Asha Rosa, a core organizer of the divestment campaign, said much of the work involved on-campus actions, political education, and meetings with university committees that were put in place as bureaucratic roadblocks to student activism.
"We used all these different channels to hold the university accountable to its internal policies," Rosa told Common Dreams. Overcoming those obstacles required "a lot of determination and endurance" from the students involved in the campaign, she said.
The divestment campaign, which launched in February 2014, also connects the prison industry to the larger issues of state violence and anti-black racism, drawing on the work of the Black Lives Matter movement and the anti-gentrification efforts in West Harlem, where Columbia is located.
"The roots of these systems are all tied up in the legacy of Jim Crow, the legacy of slavery, and anti-black racism," Rosa continued. "We're trying to re-frame [investment in the prison industry] as part of the larger movement of criminalization of black and brown bodies."
The campaign also asks Columbia students to "recognize the privilege that comes with being a student at an elite university... and acknowledge our complicity in a complex system" that perpetuates institutional inequality, Rosa said.
In a statement, organizers explained that the "racist, classist images of 'criminals deserving of punishment' are created in tandem with images of 'hard-working college students deserving of opportunity,' and each is defined in relation to the other... [w]e refuse to buy into the false narratives that justify our privilege at the expense of the suffering of others."
Lou Downey, an organizer with the Stop Mass Incarceration Network, told Common Dreams that the students "are standing up refusing to be complicit with inhumane private prisons.
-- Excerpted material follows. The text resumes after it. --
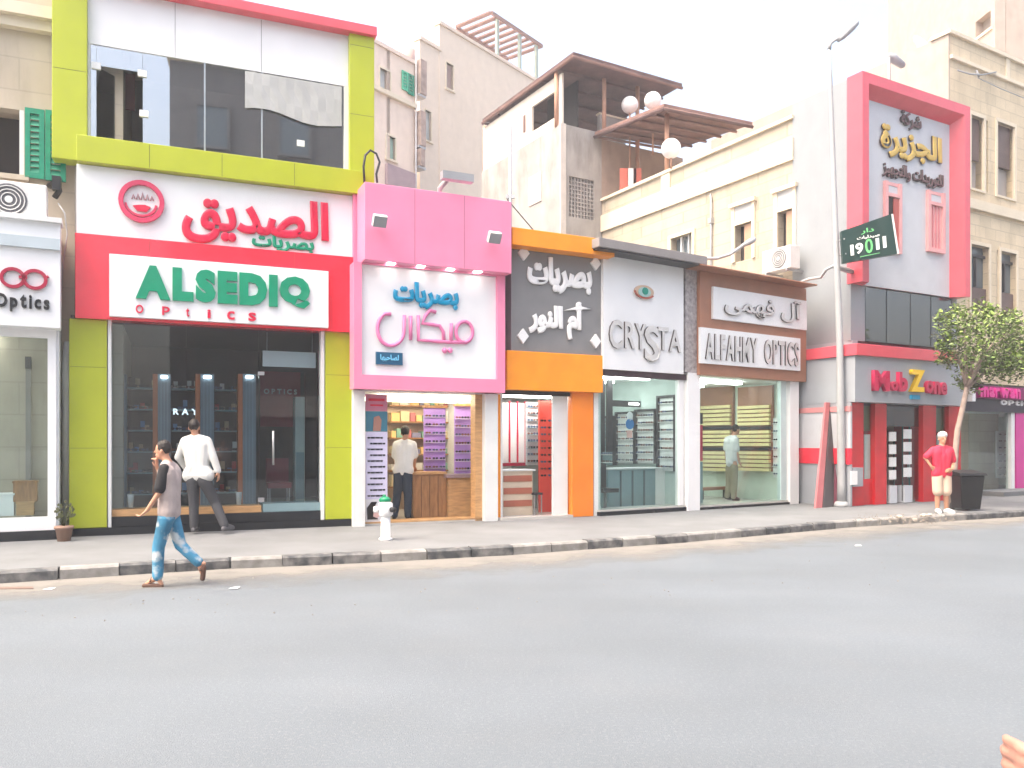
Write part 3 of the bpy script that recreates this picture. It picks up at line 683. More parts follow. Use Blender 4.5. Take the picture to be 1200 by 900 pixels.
mb.tube(zq([(715, 410), (712, 560)]), r)
mb.tube(zq(arc(820, 480, 68, 85, 90, 450, 20)), r)
for q in ((660, 630), (705, 630)): mb.ball(zq([q])[0], .05, 8, 6)
T.part('lettering', mb, pinktxt)
T = Thing('name_plate', 'small dark blue name plate at lower left of the pink framed sign', 'sign', F, Q(440, 420))
pa, pb = Q(440, 427), Q(471, 414); T.box('plate', navy, pa[0], pb[0], y2-.05, y2-.002, pa[2], pb[2]); 
arabic(T, 'لصاحبها', mat('light_blue_letter', (.15, .5, .75), .4), pa[0]+.07, pb[0]-.07, pa[2]+.05, pb[2]-.04, y2-.05, .012, .03)
def floodlight(F, px, py, y, label, arm=True):
    x, zz = F.s_(px, y), F.z_(px, py, y); T = Thing('floodlight', label, 'floodlight', F, (x, y, zz), 'floodlights on the pink shop')
    mb = MB(); 
    c, s2 = math.cos(.6), math.sin(.6)
    vs = []
    for X in (-.11, .11):
        for a, b in ((-.05, -.09), (.05, -.09), (.05, .09), (-.05, .09)): vs.append((x+X, y-.2+a*c-b*s2, zz+a*s2+b*c))
    mb.add(vs, [(0, 1, 2, 3), (7, 6, 5, 4), (0, 4, 5, 1), (1, 5, 6, 2), (2, 6, 7, 3), (3, 7, 4, 0)]); T.part('lamp_housing', mb, acw)
    mb = MB(); mb.add([(v[0]*1, v[1]-.012, v[2]-.01) for v in (vs[0], vs[4], vs[7], vs[3])], [(0, 1, 2, 3)]); T.part('lens', mb, lampg)
    T.part('bracket', MB().tube([(x, y, zz), (x, y-.2, zz)], .018), metal)
floodlight(F, 441, 262, -.42, 'small white floodlight on the left of the pink box')
floodlight(F, 574, 281, -.42, 'small white floodlight on the right of the pink box')
T = Thing('roof_lamp', 'long grey floodlight on a bent arm on the pink box roof', 'lamp', F, (s(514), -.1, zt))
T.part('arm', MB().tube([(s(512), -.1, zt), (s(512), -.15, zt+.15), (s(520), -.35, zt+.32)], .045), polew)
T.part('lamp_head', MB().box(s(517, -.4), s(553, -.4), -.5, -.35, z(530, 212, -.4), z(530, 203, -.4)), lampg)
T = Thing('hook_pipe', 'dark looped pipe rising at the left end of the pink roof', 'pipe', F, (s(430), 0, zt))
pp = [(427, 214), (426, 195), (428, 182), (434, 176), (441, 180), (445, 190), (441, 204), (442, 214)]
T.part('pipe', MB().tube([(s(a), 0, z(a, b)) for a, b in pp], .02), darkm)
# interior of pink shop
def poster(F, x0, x1, z0, z1, y, label, base, n, rows, cols):
    T = Thing('eyewear_display', label, 'display panel', F, (x0, y, z0)); T.box('panel', base, x0, x1, y, y+.03, z0, z1)
    return T
T = Thing('sunglasses_poster', 'tall pale poster printed with rows of sunglasses left in pink shop doorway', 'poster', F, (s(440), .16, PAVE+.03))
a, b = s(428.5, .16), s(454, .16)
T.box('poster_board', lilac, a, b, .16, .19, z(441, 585, .16), z(441, 506, .16))
T.box('photo_top', mat('poster_teal', (.05, .2, .28), .4), a, b, .16, .19, z(441, 506, .16)+.003, z(441, 482, .16))
T.box('header', mat('poster_pink', (.55, .2, .3), .4), a, b, .16, .19, z(441, 482, .16)+.003, z(441, 462, .16))
T.part('printed_head', MB().prism([(s(437, .16), z(441, 505, .16)), (s(446, .16), z(441, 505, .16)), (s(447, .16), z(441, 492, .16)), (s(444, .16), z(441, 487, .16)), (s(438, .16), z(441, 489, .16))], .150, .159), skin2)
T.part('printed_text', MB().box(a+.05, b-.05, .152, .159, z(441, 470, .16), z(441, 467, .16)).box(a+.08, b-.08, .152, .159, z(441, 476, .16), z(441, 474, .16)), redtxt)
mb = MB()
for q in range(11):
    for r in range(3):
        x = a+.08+(b-a-.16)*((r+(.5 if q % 2 else 0))/2.6); zz = z(441, 513+q*6.8, .16)
        if x < b-.05: mb.box(x-.045, x-.006, .152, .159, zz-.014, zz+.014).box(x+.006, x+.045, .152, .159, zz-.014, zz+.014).box(x-.05, x+.05, .152, .159, zz+.005, zz+.012)
T.part('printed_glasses', mb, lensm, kind='stuff')
T.box('lower_photo', mat('poster_white', (.75, .74, .76), .4), a, b, .16, .19, PAVE+.06, z(441, 585, .16)-.003)
T.part('printed_hair', MB().prism([(a+.03, PAVE+.1), (a+.22, PAVE+.1), (a+.12, PAVE+.25), (a+.2, z(441, 588, .16)), (a+.1, z(441, 588, .16)), (a+.02, PAVE+.3)], .150, .159), hairm)
T.part('printed_face', MB().prism([(a+.13, PAVE+.15), (a+.2, PAVE+.12), (a+.27, PAVE+.18), (a+.28, PAVE+.32), (a+.15, PAVE+.33)], .149, .1595), mat('printed_skin', (.7, .45, .4), .5))
T.part('printed_lenses', MB().box(a+.14, a+.2, .143, .1485, PAVE+.24, PAVE+.29).box(a+.215, a+.275, .143, .1485, PAVE+.24, PAVE+.29), lensm)
for k, (pa, pb, ya, yb_, y, lb) in enumerate([(497, 522, 553, 478, 1.6, 'purple panel of sunglasses left of the wooden jamb, deeper in pink shop'), (533, 553, 555, 476, 1.0, 'narrower purple panel of sunglasses nearest the wooden jamb')]):
    T = Thing('eyewear_display', lb, 'display panel', F, (s(pa, y), y, z(pa, ya, y)), 'purple sunglasses panels'); a, b = s(pa, y), s(pb, y)
    T.box('panel', purple, a, b, y, y+.04, z(pa, ya, y), z(pa, yb_, y)); T.box('top_shelf', wood2, a-.02, b+.02, y-.08, y+.04, z(pa, yb_, y), z(pa, yb_-3, y))
    for q in range(7):
        zz = z(pa, ya-6-q*10, y)
        T.box('shelf', lilac, a, b, y-.05, y-.001, zz-.035, zz-.025)
        for r in range(3): specs(F, a+(b-a)*(r+.5)/3, y-.03, zz, ['left purple panel', 'right purple panel'][k], 'sunglasses on purple panels', .9, r, q)
T = Thing('counter', 'light brown wooden counter filling the pink shop front right of the customer', 'counter', F, (s(520, .8), .8, PAVE))
a, b, c = s(484, .8), s(523, .8), s(552, .8)
T.box('body', wood2, a, b, .8, 1.2, PAVE+.03, z(500, 556, .8)); T.box('body', wood, b+.01, c, .7, 1.2, PAVE+.03, z(530, 560, .7))
T.box('counter_top', mat('counter_top', (.28, .2, .22), .3), s(522, .7), c+.03, .64, 1.25, z(530, 560, .7)+.002, z(530, 556, .7))
T.box('counter_top', wood, a-.02, b, .76, 1.25, z(500, 556, .8)+.002, z(500, 553, .8))
for q in range(1, 4): T.box('seam', mat('seam_dark', (.12, .06, .03), .6), a+(b-a)*q/4-.005, a+(b-a)*q/4+.005, .795, .8, PAVE+.05, z(500, 558, .8))
T.part('drawer_front', MB().box(b+.05, c-.05, .69, .7, PAVE+.45, PAVE+.75), wood)
T = Thing('wall_shelves', 'cluttered shelves with boxes and warm lights at back of pink shop', 'shelves', F, (s(490, 2.6), 2.6, PAVE)); 
a, b = s(457, 2.6), s(556, 2.6)
T.box('back_board', mat('warm_board', (.55, .42, .30), .6), a, b, 2.95, 3.0, PAVE+.03, zop-.05)
cols = [(.6, .5, .3), (.2, .4, .3), (.5, .15, .15), (.7, .68, .6), (.2, .2, .3), (.75, .5, .2)]
for q in range(7):
    zz = PAVE+.5+q*.34; T.box('shelf', wood2, a, b, 2.6, 2.95, zz, zz+.025); x = a+.05
    while x < b-.2:
        w2 = random.uniform(.08, .25); ci = random.randrange(6); bx = T.box('carton', mat('carton_%s' % 'abcdef'[ci], cols[ci], .6), x, x+w2-.02, 2.65, 2.9, zz+.03, zz+random.uniform(.12, .28)); x += w2
# hydrant
def hydrant():
    d = 1349/(632-HOR)-.1; X, Y = gp(452, d); T = Thing('hydrant', 'short white painted hydrant with green cap on the pavement', 'hydrant', None, (X, Y, PAVE)); mm = 1/F_PX*d
    zz = lambda py: (HOR-py)*mm+CAM_H
    T.part('stem', MB().tube([(X, Y, PAVE), (X, Y, PAVE+.03), (X, Y, PAVE+.04), (X, Y, zz(605))], [.10, .10, .07, .07], 14), white)
    T.part('head', MB().tube([(X, Y, zz(605)), (X, Y, zz(603)), (X, Y, zz(590)), (X, Y, zz(588))], [.08, .105, .105, .07], 14), white)
    T.part('outlet', MB().tube([(X-.1, Y-.03, zz(597)), (X-.17, Y-.05, zz(597))], .045, 10), white)
    T.part('outlet', MB().tube([(X+.09, Y-.05, zz(597)), (X+.15, Y-.09, zz(597))], .04, 10), blk)
    T.part('cap', MB().ball((X-.01, Y, zz(586)), .075, 12, 8, (1.2, 1, .75)).tube([(X-.02, Y, zz(583)), (X-.02, Y, zz(579.5))], .025), mat('hydrant_green', (.0, .2, .09), .4))
hydrant()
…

But it's even beyond private prisons and prison profit-making. These horrors are felt in the whole U.S. mass incarceration system from Rikers Island to Pelican Bay. There is a program of criminalizing millions of Black and Brown youth whom this system can offer no future while at the same time, fears could be at the center of rising up against America's injustices."
Rosa added that it is important not to treat the announcement like a "victory moment for Columbia."
The school is still involved in the system of inequality through other means, Rosa said, like the on-campus racial profiling of black students and the push for sprawling gentrification in West Harlem. With gentrification comes displacement, heavy policing, and criminalization of marginalized communities, she said.
She said that rather than seeing the divestment as a conclusive triumph, the focus should be on continued efforts to divest from all systems of inequality—not just prisons. "This is a moment of pressure."